Can we continue on this basis or should I repost this thread?
 
If you have a function generator that you can set for the frequency and duty cycle that you want, then just use it to drive a mosfet gate driver.
Here is one that is still available in a DIP package. **broken link removed**

The output of the mosfet driver drives the mosfets, but I recommend a resistor (10 to 100 ohms) in series with the gate of each mosfet.

Stay with this thread. No reason to start a new one.
 
The IR2110 is a highside and a lowside drver, instead of only a lowside driver like the one I proposed, and like your original circuit.

See that extra Q1 mosfet? It pulls the output up to the positive supply rail. Do you need that?
 
Thank you for your suggestion.

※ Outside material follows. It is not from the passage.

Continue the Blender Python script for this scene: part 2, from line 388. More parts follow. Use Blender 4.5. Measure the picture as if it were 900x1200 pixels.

Yes, I probably don't need the high side feature, unless it has better load driving properties I have yet to learn about. All I want is current flow from the cell's positive electrode to the negative.

Do you see any need to improve upon the circuit below? The original circuit I posted used two N-channel MOSFETs in parallel and seemed to have extra protection. I need to supply about 50A at 26V to the cell, which is not a typical load, and ensure the driver will not be adversely affected.